Concur with your thoughts from Oslo, with the exception of "widespread."
Even one of these failures should be ringing alarm bells at Tesla HQ. The fact that another poster here reported that his control arms were replaced after a Service Center parking lot test drive suggests that this is a well known problem for Tesla, and that some Service Centers are being proactive. The problem is: that is not enough.
As I stated earlier, someone is highly likely to die from this problem. If one car has the problem, the likelihood of others having it is quite high, especially as the fleet ages.

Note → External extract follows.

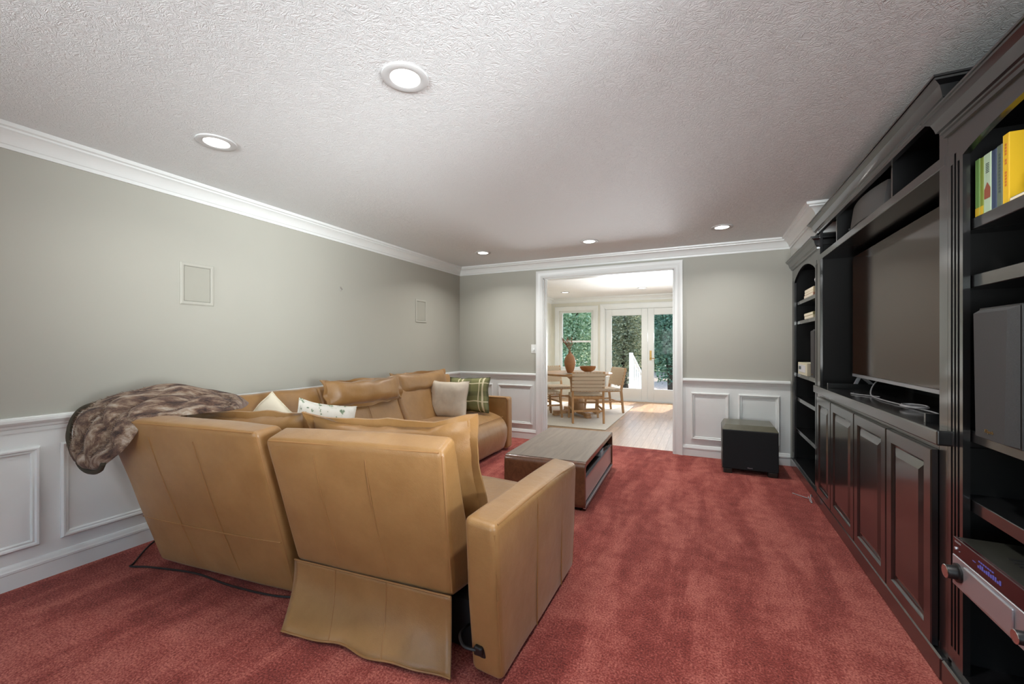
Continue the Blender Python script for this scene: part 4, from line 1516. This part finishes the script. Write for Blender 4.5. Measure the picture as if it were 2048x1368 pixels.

**Anecdotal FYI for Tesla HQ: A few years post-introduction, Lexus found and purchased the highest mileage LS400's in the world, even if they weren't for sale, by making the owners offers they couldn't refuse, something like, "We like your car. Here's a new one, if you'd like, at no cost to you." Then they returned the high-mileage cars to Japan for complete disassembly and inspection of every single part . . . there's a lesson there that Tesla could learn from.**
In the interim, and at a minimum, I'd suggest immediate inspection and data logging of every high-mileage MS in "salt" states ASAP. They really need to get ahead of this problem as it's a safety-critical part.
Come on Tesla, you know better--please retrain or remove the offending mid-level executive(s). Glad the OP's situation was resolved, but it should have never had to get to this level and this was grossly unacceptable treatment for the OP. We can only surmise the OP has been forced to sign a non-disclosure agreement for a full 100% Goodwill repair, which is the absolute minimum that should have been done here.
Remember: Mistakes can happen, but it's what a company does afterwards that makes Customers for Life.